The Offering
The Offering (A Plastic Ocean Oratorio) is the theatrical premiere of an epic new performance work by award-winning Bornean-Australian poet, author, rapper and a visual artist Omar Musa and American cellist Mariel Roberts Musa.
The Offering brings the arts together in a performance that is “deeply powerful and hauntingly poetic” – powerful because of the global significance of its themes, haunting because it is presented in a blend of words, music, rhythms and visual images that is poignantly moving.
Images that describe the ecological effects of man upon nature: the devastation that occurs when forests are cleared and waterways filled with chemicals and plastics. Words that mourn native flora destroyed, animals and people who have to adapt, or move on, or are lost.

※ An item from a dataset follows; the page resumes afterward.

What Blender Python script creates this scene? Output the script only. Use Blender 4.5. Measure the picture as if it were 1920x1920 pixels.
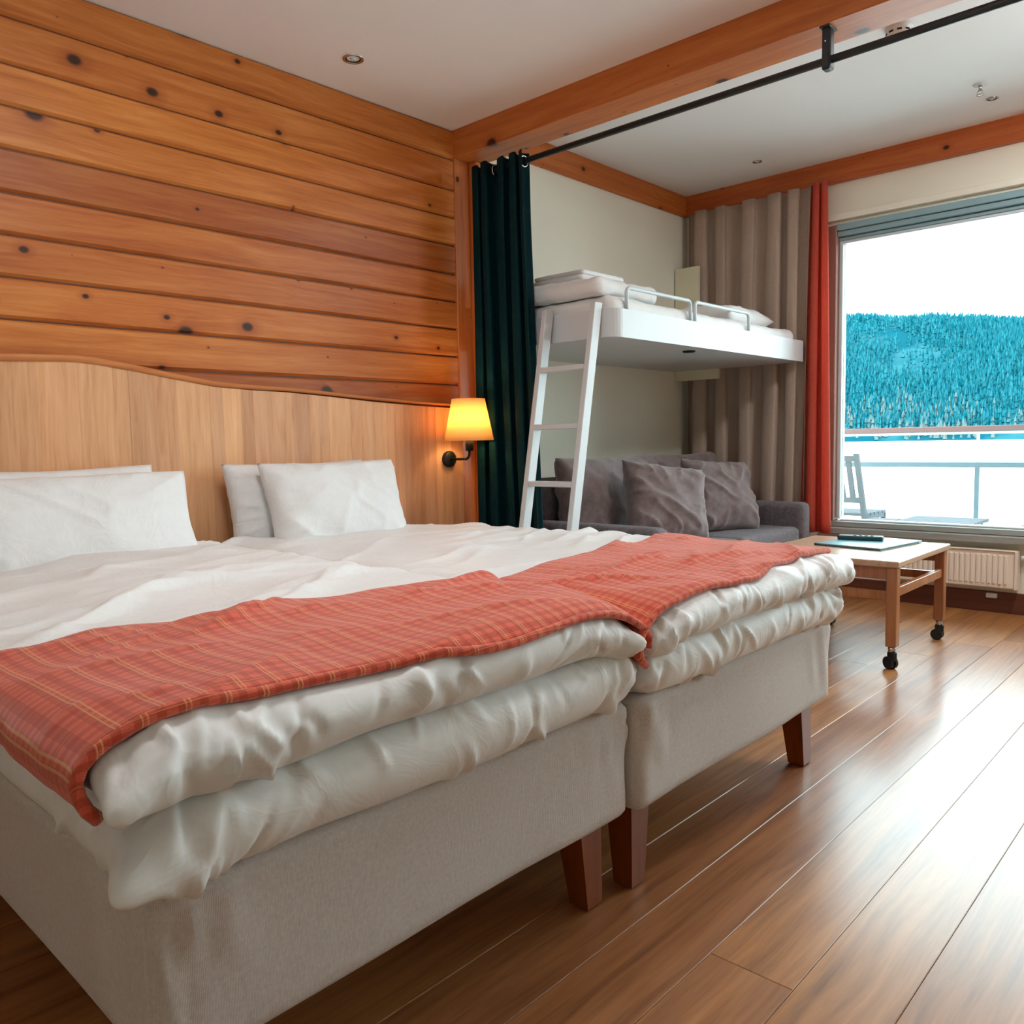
import bpy, bmesh, math, random
import numpy as np
from mathutils import Vector, Matrix

# ------------------------------------------------------------------ clear
for _o in list(bpy.data.objects):
    bpy.data.objects.remove(_o, do_unlink=True)
SC = bpy.context.scene
COL = SC.collection
random.seed(7)
RNG = np.random.default_rng(11)
PI = math.pi

# ------------------------------------------------------------------ camera
cam_d = bpy.data.cameras.new('camera')
cam_d.sensor_width = 36.0
cam_d.sensor_fit = 'HORIZONTAL'
cam_d.lens = 1544.3 / 1920.0 * 36.0
cam_d.clip_start = 0.05
cam_d.clip_end = 6000
cam = bpy.data.objects.new('camera', cam_d)
COL.objects.link(cam)


def cam_axes(yaw, pit, rol):
    f = Vector((math.cos(yaw) * math.cos(pit), math.sin(yaw) * math.cos(pit), math.sin(pit)))
    r = f.cross(Vector((0, 0, 1))).normalized()
    u = r.cross(f)
    c, s = math.cos(rol), math.sin(rol)
    return c * r + s * u, -s * r + c * u, f


_r, _u, _f = cam_axes(math.radians(42.912), math.radians(-4.846), math.radians(-1.142))
cam.matrix_world = Matrix(((_r.x, _u.x, -_f.x, 0), (_r.y, _u.y, -_f.y, 0), (_r.z, _u.z, -_f.z, 1.0), (0, 0, 0, 1)))
SC.camera = cam

# ------------------------------------------------------------------ world, exposure
W = bpy.data.worlds.new('sky')
SC.world = W
W.use_nodes = True
_bg = W.node_tree.nodes['Background']
_bg.inputs[0].default_value = (0.80, 1.0, 1.05, 1)
_bg.inputs[1].default_value = 6.0
SC.view_settings.view_transform = 'Standard'
SC.view_settings.look = 'None'
SC.view_settings.gamma = 1.0
SC.view_settings.use_curve_mapping = False
SC.view_settings.exposure = 0.3
FILL_LAMP = 23.0     # glow of the two fill lamps added to brighten the room
FILL_LAMP_COL = (0.98, 0.99, 1.0, 1)
LAMP_W = 2.4            # watts of the wall lamp bulb


# ------------------------------------------------------------------ tags
def tag(o, label=None, cat=None, group=None, kind=None):
    if label: o['label'] = label
    if cat: o['category'] = cat
    if group: o['group'] = group
    if kind: o['kind'] = kind
    return o


def empty(name, loc=(0, 0, 0), rz=0.0):
    o = bpy.data.objects.new(name, None)
    o.empty_display_size = 0.1
    COL.objects.link(o)
    o.location = loc
    o.rotation_euler = (0, 0, rz)
    return o


# ------------------------------------------------------------------ material helpers
def srgb(r, g, b):
    def f(c):
        c /= 255.0
        return c / 12.92 if c <= 0.04045 else ((c + 0.055) / 1.055) ** 2.4
    return (f(r), f(g), f(b), 1.0)


class NT:
    def __init__(self, name):
        self.m = bpy.data.materials.new(name)
        self.m.use_nodes = True
        self.t = self.m.node_tree
        self.b = self.t.nodes['Principled BSDF']
        self.out = self.t.nodes['Material Output']

    def n(self, kind, **kw):
        nd = self.t.nodes.new(kind)
        for k, v in kw.items():
            if k.startswith('i_'):
                nd.inputs[k[2:].replace('_', ' ')].default_value = v
            else:
                setattr(nd, k, v)
        return nd

    def l(self, a, b):
        self.t.links.new(a, b)

    def math(self, op, a, b=None, c=None):
        nd = self.t.nodes.new('ShaderNodeMath')
        nd.operation = op
        for i, v in enumerate((a, b, c)):
            if v is None: continue
            if isinstance(v, (int, float)): nd.inputs[i].default_value = v
            else: self.l(v, nd.inputs[i])
        return nd.outputs[0]

    def vmath(self, op, a, b=None):
        nd = self.t.nodes.new('ShaderNodeVectorMath')
        nd.operation = op
        for i, v in enumerate((a, b)):
            if v is None: continue
            if isinstance(v, (tuple, list)): nd.inputs[i].default_value = v
            else: self.l(v, nd.inputs[i])
        return nd.outputs[0]

    def mix(self, fac, a, b, mode='MIX'):
        nd = self.t.nodes.new('ShaderNodeMix')
        nd.data_type = 'RGBA'
        nd.blend_type = mode
        for sock, v in ((nd.inputs[0], fac), (nd.inputs[6], a), (nd.inputs[7], b)):
            if isinstance(v, (int, float)): sock.default_value = v
            elif isinstance(v, (tuple, list)): sock.default_value = v
            else: self.l(v, sock)
        return nd.outputs[2]

    def ramp(self, fac, stops, interp='LINEAR'):
        nd = self.t.nodes.new('ShaderNodeValToRGB')
        nd.color_ramp.interpolation = interp
        el = nd.color_ramp.elements
        while len(el) > 1: el.remove(el[-1])
        el[0].position, el[0].color = stops[0]
        for p, c in stops[1:]:
            e = el.new(p)
            e.color = c
        self.l(fac, nd.inputs[0])
        return nd.outputs[0]

    def noise(self, vec, scale, detail=3.0, rough=0.5, dist=0.0):
        nd = self.n('ShaderNodeTexNoise')
        nd.inputs['Scale'].default_value = scale
        nd.inputs['Detail'].default_value = detail
        nd.inputs['Roughness'].default_value = rough
        nd.inputs['Distortion'].default_value = dist
        self.l(vec, nd.inputs['Vector'])
        return nd.outputs[0]

    def bump(self, height, strength=0.2, dist=0.01):
        nd = self.n('ShaderNodeBump')
        nd.inputs['Strength'].default_value = strength
        nd.inputs['Distance'].default_value = dist
        self.l(height, nd.inputs['Height'])
        self.l(nd.outputs[0], self.b.inputs['Normal'])

    def set(self, rough=None, spec=None, metal=None, col=None, coat=None, coat_rough=None, sheen=None):
        b = self.b
        if rough is not None: b.inputs['Roughness'].default_value = rough
        if spec is not None: b.inputs['Specular IOR Level'].default_value = spec
        if metal is not None: b.inputs['Metallic'].default_value = metal
        if col is not None: b.inputs['Base Color'].default_value = col
        if coat is not None: b.inputs['Coat Weight'].default_value = coat
        if coat_rough is not None: b.inputs['Coat Roughness'].default_value = coat_rough
        if sheen is not None: b.inputs['Sheen Weight'].default_value = sheen


def obj_vec(T, rand=37.0):
    tc = T.n('ShaderNodeTexCoord')
    oi = T.n('ShaderNodeObjectInfo')
    off = T.math('MULTIPLY', oi.outputs['Random'], rand)
    cb = T.n('ShaderNodeCombineXYZ')
    T.l(off, cb.inputs[0]); T.l(off, cb.inputs[1]); T.l(off, cb.inputs[2])
    return T.vmath('ADD', tc.outputs['Object'], cb.outputs[0]), oi.outputs['Random']


def wood_mat(name, light, mid, dark, axis, knots=0.0, knot_col=None, grain=26.0, rough=0.45, tone=0.35, spec=0.4,
             coat=0.0, knot_scale=(3.6, 5.0), bump=0.08, grain_amt=0.75):
    """grain runs along `axis` (0 x, 1 y, 2 z); tone per object."""
    T = NT(name)
    v, rnd = obj_vec(T)
    st = [1.0, 1.0, 1.0]
    st[axis] = 0.055
    vs = T.vmath('MULTIPLY', v, tuple(st))
    warp = T.noise(v, 1.6, 2.0)
    vd = T.vmath('ADD', vs, T.vmath('MULTIPLY', T.n('ShaderNodeCombineXYZ').outputs[0], (0, 0, 0)))
    cb = T.n('ShaderNodeCombineXYZ')
    w1 = T.math('MULTIPLY', warp, 0.05)
    for i in range(3):
        if i != axis: T.l(w1, cb.inputs[i])
    vd = T.vmath('ADD', vs, cb.outputs[0])
    g1 = T.noise(vd, grain, 4.0, 0.6, 0.6)
    g2 = T.noise(vd, grain * 4.2, 3.0, 0.6)
    g = T.math('ADD', T.math('MULTIPLY', g1, 0.7), T.math('MULTIPLY', g2, 0.3))
    c = T.ramp(g, [(0.25, dark), (0.47, mid), (0.70, light)])
    c = T.mix(1.0 - grain_amt, c, mid)
    # tone of each board
    tn = T.math('ADD', T.math('MULTIPLY', rnd, tone), 1.0 - tone * 0.55)
    big = T.noise(vs, 1.5, 2.0)
    tn = T.math('MULTIPLY', tn, T.math('ADD', T.math('MULTIPLY', big, 0.5), 0.75))
    cc = T.n('ShaderNodeCombineColor')
    for i in range(3): T.l(tn, cc.inputs[i])
    c = T.mix(1.0, c, cc.outputs[0], 'MULTIPLY')
    hsv = T.n('ShaderNodeHueSaturation')
    T.l(c, hsv.inputs['Color'])
    T.l(T.math('ADD', T.math('MULTIPLY', rnd, 0.010), 0.4965), hsv.inputs['Hue'])
    c = hsv.outputs[0]
    if knots > 0:
        vo = T.n('ShaderNodeTexVoronoi')
        vo.inputs['Scale'].default_value = 1.0
        vo.inputs['Randomness'].default_value = 1.0
        sx = T.n('ShaderNodeSeparateXYZ')
        T.l(v, sx.inputs[0])
        oth = [i for i in range(3) if i != axis]
        kc = T.n('ShaderNodeCombineXYZ')
        T.l(T.math('MULTIPLY', sx.outputs[axis], knot_scale[0]), kc.inputs[0])
        T.l(T.math('MULTIPLY', T.math('ADD', sx.outputs[oth[0]], sx.outputs[oth[1]]), knot_scale[1]), kc.inputs[1])
        vo.voronoi_dimensions = '2D'
        T.l(kc.outputs[0], vo.inputs['Vector'])
        sep = T.n('ShaderNodeSeparateColor')
        T.l(vo.outputs['Color'], sep.inputs[0])
        size = T.math('MULTIPLY', T.math('POWER', sep.outputs[0], 3.0), knots)
        kd = T.math('DIVIDE', vo.outputs['Distance'], T.math('ADD', size, 0.004))
        core = T.ramp(kd, [(0.55, (1, 1, 1, 1)), (1.0, (0, 0, 0, 1))])
        halo = T.ramp(kd, [(0.0, (1, 1, 1, 1)), (1.0, (0, 0, 0, 1))])
        kd2 = T.math('MULTIPLY', kd, 0.4)
        halo = T.ramp(kd2, [(0.3, (0.6, 0.6, 0.6, 1)), (1.0, (0, 0, 0, 1))])
        c = T.mix(halo, c, dark)
        c = T.mix(core, c, knot_col or srgb(64, 34, 18))
    T.l(c, T.b.inputs['Base Color'])
    T.set(rough=rough, spec=spec, coat=coat, coat_rough=0.21)
    T.bump(g, bump, 0.004)
    return T.m


def plain_mat(name, col, rough=0.5, spec=0.4, metal=0.0, noise_amt=0.06, nscale=6.0, bump=0.0, bscale=200.0, sheen=0.0):
    T = NT(name)
    v, rnd = obj_vec(T, 5.0)
    n = T.noise(v, nscale, 3.0)
    k = T.math('ADD', T.math('MULTIPLY', n, 2 * noise_amt), 1.0 - noise_amt)
    cc = T.n('ShaderNodeCombineColor')
    for i in range(3): T.l(k, cc.inputs[i])
    T.l(T.mix(1.0, col, cc.outputs[0], 'MULTIPLY'), T.b.inputs['Base Color'])
    T.set(rough=rough, spec=spec, metal=metal, sheen=sheen)
    if bump > 0:
        T.bump(T.noise(v, bscale, 2.0), bump, 0.003)
    return T.m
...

Musa evokes these images in eloquent prose and poetry and the fast immediacy of rap accompanied by Roberts Musa’s deft fingers creating musical metaphors in the changing voices of the cello.
They tell of a displaced person travelling on a plastic ocean, his despair alleviated when he finds floating objects that evoke “an archipelago of memories” of places and loved ones. A blue plastic bucket conjures a memory of his grandfather carrying water in two buckets suspended from a pole on his shoulders. A piece of fabric evokes the flags of Borneo, flags that changed as the country was colonised again and again. “Memories are mistranslations” he reminds himself constantly.
The Offering is seventy minutes of changing words and rhythms framed by a wide screen of Musa’s deftly crafted woodcuts: choppy waves on a wide ocean; a mountain stream running through lush forests; a figure reaching for a lost world …
The Offering is seventy minutes that speaks for itself more eloquently than those who watch or hear it – or try to write about it! Musa is a brilliant wordsmith. Roberts Musa is a clever musician. Together they tell a story that is an “offering” of hope over despair that they will take to the world.